Instructions for the task:
Beginning at the first line of the data, print each line exactly, stopping after the line that contains "sc = bpy.context.scene".

Data segment:
╭──
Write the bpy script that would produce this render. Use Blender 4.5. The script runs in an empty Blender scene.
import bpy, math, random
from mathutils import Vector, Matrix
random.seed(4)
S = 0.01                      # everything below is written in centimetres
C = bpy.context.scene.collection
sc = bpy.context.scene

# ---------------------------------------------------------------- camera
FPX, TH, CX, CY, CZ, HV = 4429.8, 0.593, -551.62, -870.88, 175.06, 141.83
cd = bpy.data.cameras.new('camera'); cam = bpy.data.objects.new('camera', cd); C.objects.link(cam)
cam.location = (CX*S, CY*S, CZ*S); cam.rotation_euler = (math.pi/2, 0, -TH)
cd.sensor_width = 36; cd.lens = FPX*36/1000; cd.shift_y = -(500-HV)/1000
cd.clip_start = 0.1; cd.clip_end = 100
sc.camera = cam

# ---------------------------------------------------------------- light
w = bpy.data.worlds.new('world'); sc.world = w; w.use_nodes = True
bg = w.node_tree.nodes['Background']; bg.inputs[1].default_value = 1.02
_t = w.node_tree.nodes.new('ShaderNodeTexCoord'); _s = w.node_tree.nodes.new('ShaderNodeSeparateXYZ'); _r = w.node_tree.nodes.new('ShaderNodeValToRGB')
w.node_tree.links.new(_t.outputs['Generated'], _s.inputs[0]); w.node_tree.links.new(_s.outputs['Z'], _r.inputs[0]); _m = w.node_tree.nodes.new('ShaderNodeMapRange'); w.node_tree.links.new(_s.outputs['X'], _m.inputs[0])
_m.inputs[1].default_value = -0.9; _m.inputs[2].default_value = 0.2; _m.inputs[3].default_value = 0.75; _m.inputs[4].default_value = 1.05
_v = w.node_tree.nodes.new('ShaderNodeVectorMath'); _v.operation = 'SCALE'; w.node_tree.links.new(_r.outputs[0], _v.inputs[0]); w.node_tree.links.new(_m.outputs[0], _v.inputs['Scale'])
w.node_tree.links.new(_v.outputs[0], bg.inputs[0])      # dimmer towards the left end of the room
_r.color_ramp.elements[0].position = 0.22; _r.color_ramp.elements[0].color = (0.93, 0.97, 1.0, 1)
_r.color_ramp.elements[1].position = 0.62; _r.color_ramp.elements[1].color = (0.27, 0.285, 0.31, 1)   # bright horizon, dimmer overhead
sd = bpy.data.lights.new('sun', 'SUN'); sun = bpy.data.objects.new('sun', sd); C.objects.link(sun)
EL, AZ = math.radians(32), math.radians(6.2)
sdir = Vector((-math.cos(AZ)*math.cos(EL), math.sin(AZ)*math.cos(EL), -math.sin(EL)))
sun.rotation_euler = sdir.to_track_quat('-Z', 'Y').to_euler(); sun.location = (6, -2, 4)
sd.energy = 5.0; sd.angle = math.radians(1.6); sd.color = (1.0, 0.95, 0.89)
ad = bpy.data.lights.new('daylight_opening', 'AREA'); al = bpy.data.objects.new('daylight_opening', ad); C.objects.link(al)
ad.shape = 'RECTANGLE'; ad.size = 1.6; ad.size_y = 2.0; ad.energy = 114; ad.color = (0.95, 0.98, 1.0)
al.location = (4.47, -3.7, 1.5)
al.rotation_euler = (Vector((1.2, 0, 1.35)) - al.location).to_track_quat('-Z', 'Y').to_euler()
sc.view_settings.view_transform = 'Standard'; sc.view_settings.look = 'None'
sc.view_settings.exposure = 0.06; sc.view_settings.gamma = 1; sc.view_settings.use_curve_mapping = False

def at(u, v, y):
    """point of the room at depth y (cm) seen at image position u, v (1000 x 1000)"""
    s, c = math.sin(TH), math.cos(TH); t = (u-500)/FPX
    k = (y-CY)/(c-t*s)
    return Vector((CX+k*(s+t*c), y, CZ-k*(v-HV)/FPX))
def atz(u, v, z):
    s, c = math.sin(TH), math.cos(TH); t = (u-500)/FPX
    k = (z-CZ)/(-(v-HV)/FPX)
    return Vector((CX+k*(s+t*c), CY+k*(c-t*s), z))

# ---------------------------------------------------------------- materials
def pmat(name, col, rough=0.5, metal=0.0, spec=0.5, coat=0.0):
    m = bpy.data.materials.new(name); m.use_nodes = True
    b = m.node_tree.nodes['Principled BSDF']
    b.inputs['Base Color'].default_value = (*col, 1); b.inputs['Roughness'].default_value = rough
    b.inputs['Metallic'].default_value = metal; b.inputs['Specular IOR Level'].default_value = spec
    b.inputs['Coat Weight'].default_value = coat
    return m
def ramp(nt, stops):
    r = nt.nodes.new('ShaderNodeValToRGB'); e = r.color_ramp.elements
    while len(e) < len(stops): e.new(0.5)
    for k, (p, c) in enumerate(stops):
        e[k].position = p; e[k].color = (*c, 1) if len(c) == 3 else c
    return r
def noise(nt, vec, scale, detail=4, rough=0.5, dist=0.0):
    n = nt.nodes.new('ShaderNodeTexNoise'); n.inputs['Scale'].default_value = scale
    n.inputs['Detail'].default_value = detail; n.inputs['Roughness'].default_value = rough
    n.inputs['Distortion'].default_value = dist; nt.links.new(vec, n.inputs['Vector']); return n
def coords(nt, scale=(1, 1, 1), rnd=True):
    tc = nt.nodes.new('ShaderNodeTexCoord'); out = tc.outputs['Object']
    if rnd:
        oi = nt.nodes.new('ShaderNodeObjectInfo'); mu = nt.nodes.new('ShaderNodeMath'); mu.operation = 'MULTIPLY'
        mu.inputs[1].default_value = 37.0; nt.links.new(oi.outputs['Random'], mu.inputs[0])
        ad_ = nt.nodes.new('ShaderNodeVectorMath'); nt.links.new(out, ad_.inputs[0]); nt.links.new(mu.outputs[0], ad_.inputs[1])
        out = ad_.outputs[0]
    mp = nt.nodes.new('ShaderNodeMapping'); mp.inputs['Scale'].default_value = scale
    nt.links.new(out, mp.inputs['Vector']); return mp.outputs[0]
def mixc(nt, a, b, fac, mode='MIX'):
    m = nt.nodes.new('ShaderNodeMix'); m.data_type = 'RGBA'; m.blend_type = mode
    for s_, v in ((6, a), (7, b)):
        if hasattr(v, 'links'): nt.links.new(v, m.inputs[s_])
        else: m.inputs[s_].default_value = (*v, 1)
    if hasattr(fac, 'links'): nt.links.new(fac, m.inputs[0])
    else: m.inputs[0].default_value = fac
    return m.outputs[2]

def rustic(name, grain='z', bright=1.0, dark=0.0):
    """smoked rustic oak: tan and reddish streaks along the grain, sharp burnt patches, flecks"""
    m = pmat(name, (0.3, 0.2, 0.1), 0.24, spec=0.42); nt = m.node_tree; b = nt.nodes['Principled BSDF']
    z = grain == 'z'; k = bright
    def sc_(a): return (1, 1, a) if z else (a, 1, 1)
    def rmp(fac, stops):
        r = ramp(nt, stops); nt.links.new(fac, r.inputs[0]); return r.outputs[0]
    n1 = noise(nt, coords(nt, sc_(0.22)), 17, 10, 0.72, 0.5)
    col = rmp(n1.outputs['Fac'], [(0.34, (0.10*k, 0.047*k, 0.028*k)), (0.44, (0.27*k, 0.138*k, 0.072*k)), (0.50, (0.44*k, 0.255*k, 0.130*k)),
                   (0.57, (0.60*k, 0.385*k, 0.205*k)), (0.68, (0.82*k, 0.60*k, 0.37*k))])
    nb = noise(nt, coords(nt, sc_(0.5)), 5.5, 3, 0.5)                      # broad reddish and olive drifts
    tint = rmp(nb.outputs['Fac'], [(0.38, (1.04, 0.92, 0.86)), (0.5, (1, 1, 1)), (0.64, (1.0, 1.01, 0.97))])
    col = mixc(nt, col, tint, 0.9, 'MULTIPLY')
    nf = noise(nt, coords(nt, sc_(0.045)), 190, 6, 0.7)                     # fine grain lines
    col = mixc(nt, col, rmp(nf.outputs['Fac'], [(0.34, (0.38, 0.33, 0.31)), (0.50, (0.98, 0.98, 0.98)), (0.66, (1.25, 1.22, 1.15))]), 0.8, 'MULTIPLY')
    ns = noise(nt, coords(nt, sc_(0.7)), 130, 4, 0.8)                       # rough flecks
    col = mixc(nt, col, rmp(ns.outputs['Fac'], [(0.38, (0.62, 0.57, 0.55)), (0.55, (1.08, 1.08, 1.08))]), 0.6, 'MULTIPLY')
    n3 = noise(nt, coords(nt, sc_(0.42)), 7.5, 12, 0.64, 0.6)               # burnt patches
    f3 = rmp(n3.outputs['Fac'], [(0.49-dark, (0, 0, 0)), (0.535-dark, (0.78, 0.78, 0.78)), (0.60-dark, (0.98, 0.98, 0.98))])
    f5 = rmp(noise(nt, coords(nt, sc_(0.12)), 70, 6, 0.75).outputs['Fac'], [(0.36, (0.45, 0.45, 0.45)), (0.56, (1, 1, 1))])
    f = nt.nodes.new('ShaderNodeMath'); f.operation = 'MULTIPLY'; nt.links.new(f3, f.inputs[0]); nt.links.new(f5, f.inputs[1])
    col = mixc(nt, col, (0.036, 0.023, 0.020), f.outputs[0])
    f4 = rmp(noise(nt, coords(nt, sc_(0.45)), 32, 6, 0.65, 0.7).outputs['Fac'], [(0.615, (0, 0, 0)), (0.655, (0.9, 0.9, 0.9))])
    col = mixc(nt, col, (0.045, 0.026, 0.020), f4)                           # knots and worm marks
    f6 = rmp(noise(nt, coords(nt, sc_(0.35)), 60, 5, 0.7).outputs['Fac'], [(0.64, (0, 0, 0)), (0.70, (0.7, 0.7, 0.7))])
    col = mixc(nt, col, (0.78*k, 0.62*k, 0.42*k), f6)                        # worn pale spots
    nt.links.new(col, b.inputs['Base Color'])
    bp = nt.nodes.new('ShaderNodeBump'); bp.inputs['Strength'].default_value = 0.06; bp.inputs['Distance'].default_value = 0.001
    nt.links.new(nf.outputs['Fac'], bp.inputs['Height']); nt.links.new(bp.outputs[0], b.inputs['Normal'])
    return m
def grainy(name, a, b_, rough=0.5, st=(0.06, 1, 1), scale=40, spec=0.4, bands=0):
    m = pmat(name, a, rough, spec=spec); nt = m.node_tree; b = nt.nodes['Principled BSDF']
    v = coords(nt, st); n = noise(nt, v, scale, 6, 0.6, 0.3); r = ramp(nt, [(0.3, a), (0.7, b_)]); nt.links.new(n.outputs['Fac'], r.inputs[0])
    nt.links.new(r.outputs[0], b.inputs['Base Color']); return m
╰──
Answer for the task:
Write the bpy script that would produce this render. Use Blender 4.5. The script runs in an empty Blender scene.
import bpy, math, random
from mathutils import Vector, Matrix
random.seed(4)
S = 0.01                      # everything below is written in centimetres
C = bpy.context.scene.collection
sc = bpy.context.scene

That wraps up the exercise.